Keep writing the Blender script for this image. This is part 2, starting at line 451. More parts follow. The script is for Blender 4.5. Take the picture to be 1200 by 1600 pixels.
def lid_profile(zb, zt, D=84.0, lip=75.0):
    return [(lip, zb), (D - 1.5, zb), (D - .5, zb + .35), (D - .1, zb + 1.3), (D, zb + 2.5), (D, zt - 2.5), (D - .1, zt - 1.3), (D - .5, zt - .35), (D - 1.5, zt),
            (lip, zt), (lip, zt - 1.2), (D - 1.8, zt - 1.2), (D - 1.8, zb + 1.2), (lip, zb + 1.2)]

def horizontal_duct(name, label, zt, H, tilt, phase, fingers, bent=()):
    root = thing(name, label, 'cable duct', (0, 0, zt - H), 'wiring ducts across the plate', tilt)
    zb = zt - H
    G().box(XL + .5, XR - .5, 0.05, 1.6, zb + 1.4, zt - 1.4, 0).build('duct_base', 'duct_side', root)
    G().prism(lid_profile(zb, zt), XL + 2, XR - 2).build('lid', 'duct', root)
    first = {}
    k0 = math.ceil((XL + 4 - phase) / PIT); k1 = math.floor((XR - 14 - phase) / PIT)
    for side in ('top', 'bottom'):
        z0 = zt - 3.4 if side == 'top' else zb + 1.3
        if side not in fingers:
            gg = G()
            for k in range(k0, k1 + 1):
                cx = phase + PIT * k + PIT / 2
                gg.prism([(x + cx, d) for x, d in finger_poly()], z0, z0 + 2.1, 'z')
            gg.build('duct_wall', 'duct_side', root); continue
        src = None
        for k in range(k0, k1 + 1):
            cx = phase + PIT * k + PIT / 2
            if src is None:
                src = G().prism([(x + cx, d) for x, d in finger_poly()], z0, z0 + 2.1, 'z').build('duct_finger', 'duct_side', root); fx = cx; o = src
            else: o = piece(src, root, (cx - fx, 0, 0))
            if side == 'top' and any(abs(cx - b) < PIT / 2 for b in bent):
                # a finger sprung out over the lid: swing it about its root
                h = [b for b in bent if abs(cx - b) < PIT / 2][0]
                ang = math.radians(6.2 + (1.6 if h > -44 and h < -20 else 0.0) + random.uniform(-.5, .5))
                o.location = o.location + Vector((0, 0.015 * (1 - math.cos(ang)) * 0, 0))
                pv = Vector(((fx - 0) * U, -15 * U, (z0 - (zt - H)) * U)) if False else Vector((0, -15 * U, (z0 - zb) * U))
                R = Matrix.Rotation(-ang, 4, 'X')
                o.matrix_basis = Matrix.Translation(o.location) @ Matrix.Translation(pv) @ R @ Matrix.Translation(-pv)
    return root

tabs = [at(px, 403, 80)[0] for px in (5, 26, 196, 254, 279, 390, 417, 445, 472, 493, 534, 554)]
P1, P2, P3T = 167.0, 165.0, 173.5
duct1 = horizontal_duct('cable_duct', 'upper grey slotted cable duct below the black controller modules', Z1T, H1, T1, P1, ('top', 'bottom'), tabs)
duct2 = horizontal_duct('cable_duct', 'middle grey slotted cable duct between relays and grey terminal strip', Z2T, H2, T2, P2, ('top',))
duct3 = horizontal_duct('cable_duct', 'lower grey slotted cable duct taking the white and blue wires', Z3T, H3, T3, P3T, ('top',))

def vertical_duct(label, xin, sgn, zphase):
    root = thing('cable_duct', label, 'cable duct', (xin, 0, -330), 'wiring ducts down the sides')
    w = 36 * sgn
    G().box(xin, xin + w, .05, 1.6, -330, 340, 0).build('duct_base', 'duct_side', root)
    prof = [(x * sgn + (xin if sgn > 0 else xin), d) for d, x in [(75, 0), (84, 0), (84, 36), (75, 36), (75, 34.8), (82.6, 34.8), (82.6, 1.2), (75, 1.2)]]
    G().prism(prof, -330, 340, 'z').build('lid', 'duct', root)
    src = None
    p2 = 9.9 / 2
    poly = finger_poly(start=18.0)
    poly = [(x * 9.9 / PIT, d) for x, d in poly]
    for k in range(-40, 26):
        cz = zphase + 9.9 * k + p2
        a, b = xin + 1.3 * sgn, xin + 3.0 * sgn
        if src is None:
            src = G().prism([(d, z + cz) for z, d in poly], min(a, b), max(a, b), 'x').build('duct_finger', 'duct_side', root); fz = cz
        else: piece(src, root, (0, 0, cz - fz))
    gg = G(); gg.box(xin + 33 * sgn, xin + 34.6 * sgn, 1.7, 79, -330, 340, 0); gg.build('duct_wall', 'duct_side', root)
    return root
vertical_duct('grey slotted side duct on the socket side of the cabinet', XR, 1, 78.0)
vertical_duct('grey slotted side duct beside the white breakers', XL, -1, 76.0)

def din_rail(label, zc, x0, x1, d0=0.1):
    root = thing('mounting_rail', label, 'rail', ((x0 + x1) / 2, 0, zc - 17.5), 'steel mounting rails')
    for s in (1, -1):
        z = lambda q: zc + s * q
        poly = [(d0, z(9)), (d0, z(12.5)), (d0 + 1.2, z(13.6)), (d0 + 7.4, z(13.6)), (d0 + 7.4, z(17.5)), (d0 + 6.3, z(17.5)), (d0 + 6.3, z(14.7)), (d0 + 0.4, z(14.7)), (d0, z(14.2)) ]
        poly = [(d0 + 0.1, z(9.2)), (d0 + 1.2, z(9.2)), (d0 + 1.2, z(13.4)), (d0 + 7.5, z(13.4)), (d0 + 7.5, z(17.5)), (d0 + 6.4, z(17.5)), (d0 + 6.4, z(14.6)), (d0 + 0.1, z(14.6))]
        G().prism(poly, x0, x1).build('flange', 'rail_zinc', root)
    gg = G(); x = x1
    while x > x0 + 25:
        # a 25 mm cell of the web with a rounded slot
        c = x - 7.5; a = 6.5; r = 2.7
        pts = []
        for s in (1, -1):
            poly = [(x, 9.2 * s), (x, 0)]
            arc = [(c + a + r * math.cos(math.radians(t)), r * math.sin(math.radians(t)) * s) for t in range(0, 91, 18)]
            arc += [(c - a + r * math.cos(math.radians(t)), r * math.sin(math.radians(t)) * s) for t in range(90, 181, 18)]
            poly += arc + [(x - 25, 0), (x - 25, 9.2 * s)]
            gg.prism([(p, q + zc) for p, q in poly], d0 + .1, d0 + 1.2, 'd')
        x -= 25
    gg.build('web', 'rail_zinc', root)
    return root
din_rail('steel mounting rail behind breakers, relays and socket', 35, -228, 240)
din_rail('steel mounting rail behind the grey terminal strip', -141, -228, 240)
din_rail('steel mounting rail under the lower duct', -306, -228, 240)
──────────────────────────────
Lines from the start of the material above through the line containing "(lip, zt), (lip, zt" are to be duplicated exactly, and only those.

Keep writing the Blender script for this image. This is part 2, starting at line 451. More parts follow. The script is for Blender 4.5. Take the picture to be 1200 by 1600 pixels.
def lid_profile(zb, zt, D=84.0, lip=75.0):
    return [(lip, zb), (D - 1.5, zb), (D - .5, zb + .35), (D - .1, zb + 1.3), (D, zb + 2.5), (D, zt - 2.5), (D - .1, zt - 1.3), (D - .5, zt - .35), (D - 1.5, zt),
            (lip, zt), (lip, zt - 1.2), (D - 1.8, zt - 1.2), (D - 1.8, zb + 1.2), (lip, zb + 1.2)]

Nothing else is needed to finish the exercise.